GOAL OF THE EXERCISE: Line by line, reproduce exactly the beginning of the listing below, ending with the line that contains "COL = S.collection" and adding nothing.

MATERIAL:
════════════════
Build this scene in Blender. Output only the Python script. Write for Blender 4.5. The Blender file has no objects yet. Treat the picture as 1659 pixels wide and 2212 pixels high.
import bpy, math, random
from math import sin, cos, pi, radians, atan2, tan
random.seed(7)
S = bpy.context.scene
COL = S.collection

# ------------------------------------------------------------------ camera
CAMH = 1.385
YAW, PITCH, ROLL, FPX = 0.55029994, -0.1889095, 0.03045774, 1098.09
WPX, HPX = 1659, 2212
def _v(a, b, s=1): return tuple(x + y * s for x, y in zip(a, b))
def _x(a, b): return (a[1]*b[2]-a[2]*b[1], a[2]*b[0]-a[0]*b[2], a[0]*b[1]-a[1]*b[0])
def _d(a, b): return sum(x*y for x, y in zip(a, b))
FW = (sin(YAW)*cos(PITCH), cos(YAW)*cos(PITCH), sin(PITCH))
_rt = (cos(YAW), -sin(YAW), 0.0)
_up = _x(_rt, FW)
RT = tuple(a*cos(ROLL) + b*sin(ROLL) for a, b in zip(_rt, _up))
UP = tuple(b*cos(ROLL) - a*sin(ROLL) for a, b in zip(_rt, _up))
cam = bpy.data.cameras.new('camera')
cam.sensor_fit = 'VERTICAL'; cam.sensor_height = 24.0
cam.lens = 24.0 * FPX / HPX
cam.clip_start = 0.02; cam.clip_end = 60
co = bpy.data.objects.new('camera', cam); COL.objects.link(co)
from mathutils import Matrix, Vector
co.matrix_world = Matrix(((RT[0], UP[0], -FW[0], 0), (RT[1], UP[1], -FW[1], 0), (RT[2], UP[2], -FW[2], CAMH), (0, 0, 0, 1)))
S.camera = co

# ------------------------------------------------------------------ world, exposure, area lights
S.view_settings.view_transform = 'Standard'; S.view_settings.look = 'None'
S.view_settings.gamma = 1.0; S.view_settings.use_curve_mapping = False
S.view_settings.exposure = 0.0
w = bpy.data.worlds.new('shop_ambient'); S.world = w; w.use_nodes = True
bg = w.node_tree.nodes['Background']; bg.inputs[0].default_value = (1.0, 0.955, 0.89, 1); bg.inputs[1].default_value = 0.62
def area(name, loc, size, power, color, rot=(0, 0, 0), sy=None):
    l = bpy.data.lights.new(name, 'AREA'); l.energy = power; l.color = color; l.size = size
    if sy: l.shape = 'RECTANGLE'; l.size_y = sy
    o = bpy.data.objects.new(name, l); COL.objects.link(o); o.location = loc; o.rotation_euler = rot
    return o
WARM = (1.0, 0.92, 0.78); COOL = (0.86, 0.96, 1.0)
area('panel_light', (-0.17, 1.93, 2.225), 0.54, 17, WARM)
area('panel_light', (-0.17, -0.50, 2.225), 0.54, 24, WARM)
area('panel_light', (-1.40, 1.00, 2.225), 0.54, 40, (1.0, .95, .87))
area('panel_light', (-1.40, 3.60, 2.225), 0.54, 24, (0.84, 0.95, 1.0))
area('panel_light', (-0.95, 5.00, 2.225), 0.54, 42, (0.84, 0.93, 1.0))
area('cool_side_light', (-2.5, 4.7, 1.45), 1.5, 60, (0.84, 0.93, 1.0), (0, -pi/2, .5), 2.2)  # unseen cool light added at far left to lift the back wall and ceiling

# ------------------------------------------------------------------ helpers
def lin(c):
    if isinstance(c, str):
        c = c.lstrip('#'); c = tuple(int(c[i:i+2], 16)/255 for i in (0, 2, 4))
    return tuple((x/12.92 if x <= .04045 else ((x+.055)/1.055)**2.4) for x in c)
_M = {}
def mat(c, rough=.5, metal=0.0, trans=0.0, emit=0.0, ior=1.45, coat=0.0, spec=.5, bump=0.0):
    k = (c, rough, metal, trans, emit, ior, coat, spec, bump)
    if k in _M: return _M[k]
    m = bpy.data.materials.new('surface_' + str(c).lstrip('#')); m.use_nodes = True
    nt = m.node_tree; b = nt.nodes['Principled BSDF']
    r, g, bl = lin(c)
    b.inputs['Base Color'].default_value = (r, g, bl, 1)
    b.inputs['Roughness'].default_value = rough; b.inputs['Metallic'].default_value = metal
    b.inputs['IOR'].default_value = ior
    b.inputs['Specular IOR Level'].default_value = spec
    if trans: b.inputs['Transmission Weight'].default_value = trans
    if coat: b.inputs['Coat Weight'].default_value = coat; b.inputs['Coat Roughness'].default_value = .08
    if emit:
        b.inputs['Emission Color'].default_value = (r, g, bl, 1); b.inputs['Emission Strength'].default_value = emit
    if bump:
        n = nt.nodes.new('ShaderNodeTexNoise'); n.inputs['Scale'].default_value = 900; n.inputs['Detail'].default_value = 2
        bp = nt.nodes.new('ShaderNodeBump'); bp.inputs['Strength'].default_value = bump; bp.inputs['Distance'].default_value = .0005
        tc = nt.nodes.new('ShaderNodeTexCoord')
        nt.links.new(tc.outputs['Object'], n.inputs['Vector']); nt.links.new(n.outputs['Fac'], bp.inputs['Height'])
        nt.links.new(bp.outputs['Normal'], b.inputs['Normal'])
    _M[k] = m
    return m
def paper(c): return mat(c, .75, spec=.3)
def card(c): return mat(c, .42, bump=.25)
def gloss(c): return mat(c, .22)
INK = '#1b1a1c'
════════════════
EXERCISE RESULT:
Build this scene in Blender. Output only the Python script. Write for Blender 4.5. The Blender file has no objects yet. Treat the picture as 1659 pixels wide and 2212 pixels high.
import bpy, math, random
from math import sin, cos, pi, radians, atan2, tan
random.seed(7)
S = bpy.context.scene
COL = S.collection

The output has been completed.